Ibu, perempuan yang mengandung dan melahirkanku. Kata Ibu, saat tangisku pecah di siang hari, Jum'at, 20 Oktober. Tubuhku begitu kecil. Sungguh kecil dan harusnya dirawat inap.
Tetapi, Ibu dan ayah tidak punya uang. Sehingga terpaksa membawaku pulang. Setiap hari. Ibu membakar rempah-rempah. Lalu menghangatkan diriku diatasnya.
Tangisnya sembari berdoa demi kesehatanku. Ibu bilang, dia bersyukur karena aku bisa hidup sampai sekarang. Ibu juga berkata, bisa hidup aja sudah bahagia. Dia tidak membutuhkan apa-apa selain melihatku hidup dan terus tumbuh.
Berkat kesabaran ibu lah aku bisa hidup. Perjuangannya tiada akhir. Saat aku masih di kandungan, dia tetap bekerja. Setelah lahir, Ibu merawatku. Bahkan sampai ku sekolah, ibu lah guru pertama dan pembimbingku memahami kehidupan ini.

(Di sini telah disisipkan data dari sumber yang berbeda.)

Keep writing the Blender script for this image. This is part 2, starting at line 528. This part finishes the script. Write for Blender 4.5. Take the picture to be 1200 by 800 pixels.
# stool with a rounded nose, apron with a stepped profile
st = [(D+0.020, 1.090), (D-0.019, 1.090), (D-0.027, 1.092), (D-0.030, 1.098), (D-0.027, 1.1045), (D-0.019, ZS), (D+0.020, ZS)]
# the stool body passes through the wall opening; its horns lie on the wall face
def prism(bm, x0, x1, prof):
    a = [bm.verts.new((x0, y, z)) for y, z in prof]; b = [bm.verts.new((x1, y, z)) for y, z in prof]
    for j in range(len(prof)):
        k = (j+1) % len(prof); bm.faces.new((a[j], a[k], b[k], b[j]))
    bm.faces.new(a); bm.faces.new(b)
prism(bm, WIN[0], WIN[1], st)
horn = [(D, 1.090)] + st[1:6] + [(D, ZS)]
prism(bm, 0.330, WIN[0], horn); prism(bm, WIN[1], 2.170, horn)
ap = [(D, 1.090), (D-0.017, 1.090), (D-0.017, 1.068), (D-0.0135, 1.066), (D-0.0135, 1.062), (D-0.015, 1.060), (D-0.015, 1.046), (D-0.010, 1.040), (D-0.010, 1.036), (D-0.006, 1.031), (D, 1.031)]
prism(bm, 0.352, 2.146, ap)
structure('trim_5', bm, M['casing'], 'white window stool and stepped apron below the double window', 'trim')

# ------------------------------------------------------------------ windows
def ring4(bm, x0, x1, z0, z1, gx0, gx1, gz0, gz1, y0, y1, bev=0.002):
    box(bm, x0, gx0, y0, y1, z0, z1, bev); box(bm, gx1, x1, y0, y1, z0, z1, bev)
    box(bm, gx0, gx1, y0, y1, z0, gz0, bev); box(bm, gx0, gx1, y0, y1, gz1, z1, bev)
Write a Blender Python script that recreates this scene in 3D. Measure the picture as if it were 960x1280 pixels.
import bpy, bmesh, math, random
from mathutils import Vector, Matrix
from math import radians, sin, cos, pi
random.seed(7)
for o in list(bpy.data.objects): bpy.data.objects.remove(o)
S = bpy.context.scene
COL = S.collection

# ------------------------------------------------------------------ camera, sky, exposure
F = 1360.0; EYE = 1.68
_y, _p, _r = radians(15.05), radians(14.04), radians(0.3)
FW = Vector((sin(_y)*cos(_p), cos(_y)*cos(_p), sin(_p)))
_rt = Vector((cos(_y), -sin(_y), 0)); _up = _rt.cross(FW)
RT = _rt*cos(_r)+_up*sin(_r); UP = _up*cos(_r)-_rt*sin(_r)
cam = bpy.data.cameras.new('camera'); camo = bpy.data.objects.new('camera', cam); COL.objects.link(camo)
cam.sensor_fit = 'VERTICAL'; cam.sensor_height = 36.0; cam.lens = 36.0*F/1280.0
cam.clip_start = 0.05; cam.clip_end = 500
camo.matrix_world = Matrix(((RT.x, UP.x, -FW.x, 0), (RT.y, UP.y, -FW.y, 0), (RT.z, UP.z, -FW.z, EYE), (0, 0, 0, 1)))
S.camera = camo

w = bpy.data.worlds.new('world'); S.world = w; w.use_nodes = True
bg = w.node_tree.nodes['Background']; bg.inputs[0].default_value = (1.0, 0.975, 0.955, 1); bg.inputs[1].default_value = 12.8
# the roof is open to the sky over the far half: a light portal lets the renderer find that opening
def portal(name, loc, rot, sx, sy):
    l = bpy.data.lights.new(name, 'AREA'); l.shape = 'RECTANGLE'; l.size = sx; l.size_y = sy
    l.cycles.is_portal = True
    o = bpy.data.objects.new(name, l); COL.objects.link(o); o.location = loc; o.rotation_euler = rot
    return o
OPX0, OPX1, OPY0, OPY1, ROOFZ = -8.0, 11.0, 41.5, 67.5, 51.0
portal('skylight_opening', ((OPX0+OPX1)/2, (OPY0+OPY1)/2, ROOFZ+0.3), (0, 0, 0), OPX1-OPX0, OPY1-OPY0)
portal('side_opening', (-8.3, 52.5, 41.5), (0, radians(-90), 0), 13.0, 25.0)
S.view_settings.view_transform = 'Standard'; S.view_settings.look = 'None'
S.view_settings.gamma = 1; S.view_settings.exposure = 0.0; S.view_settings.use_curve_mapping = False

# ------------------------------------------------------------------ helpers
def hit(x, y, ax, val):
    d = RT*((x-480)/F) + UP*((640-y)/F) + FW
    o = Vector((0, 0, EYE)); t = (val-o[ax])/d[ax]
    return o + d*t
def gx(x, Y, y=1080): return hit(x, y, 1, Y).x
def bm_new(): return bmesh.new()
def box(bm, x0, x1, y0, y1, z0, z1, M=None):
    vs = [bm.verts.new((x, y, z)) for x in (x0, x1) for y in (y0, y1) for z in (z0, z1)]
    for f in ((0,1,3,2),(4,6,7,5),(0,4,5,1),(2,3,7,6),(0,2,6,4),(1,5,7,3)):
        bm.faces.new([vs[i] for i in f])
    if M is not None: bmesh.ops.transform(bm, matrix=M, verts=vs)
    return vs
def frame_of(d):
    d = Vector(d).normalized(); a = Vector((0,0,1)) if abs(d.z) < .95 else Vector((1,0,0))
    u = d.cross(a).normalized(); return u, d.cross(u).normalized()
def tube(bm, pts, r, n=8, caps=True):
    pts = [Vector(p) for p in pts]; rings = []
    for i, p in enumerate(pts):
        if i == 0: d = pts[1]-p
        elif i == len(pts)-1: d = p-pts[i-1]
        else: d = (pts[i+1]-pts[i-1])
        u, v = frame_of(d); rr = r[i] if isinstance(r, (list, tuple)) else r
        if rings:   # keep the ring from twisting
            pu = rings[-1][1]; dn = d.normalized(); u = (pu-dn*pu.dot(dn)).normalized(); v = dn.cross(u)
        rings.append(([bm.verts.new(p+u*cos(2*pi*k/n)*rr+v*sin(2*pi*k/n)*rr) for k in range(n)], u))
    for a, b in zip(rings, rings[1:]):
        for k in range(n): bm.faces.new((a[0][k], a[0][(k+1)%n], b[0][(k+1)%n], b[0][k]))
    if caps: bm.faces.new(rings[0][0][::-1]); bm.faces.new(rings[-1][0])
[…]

Berkat Ibu aku bisa hidup. Berkah ibu juga, aku belajar kehidupan.
Ibu selalu menggoda untuk memberikan semangat. Sejak kecil aku mendapat ejekan "hitam dan jelek".
Ibu bilang, aku ini ganteng. Ya iya lah. Aku kan anak ibu.
Kalau ibu orang lain, belum tentu mengatakan aku ganteng. Tapi, senyum ibu mencoba meyakinkan bahwa hitam bukan suatu kejelekan.
Kalau merasa malu. Berarti tidak mengakuik Ibu sebagai ibuku. Parahnya, tidak bersyukur telah diciptakan oleh Tuhan.
Ibu oh ibu
Berkat Ibu, aku bisa sekolah. Mulai dari TK, SD, SMP, SMA dan menyelesaikan S1. Ibu lah guru yang mengurusi pendidikanku. Tidak pernah lelah.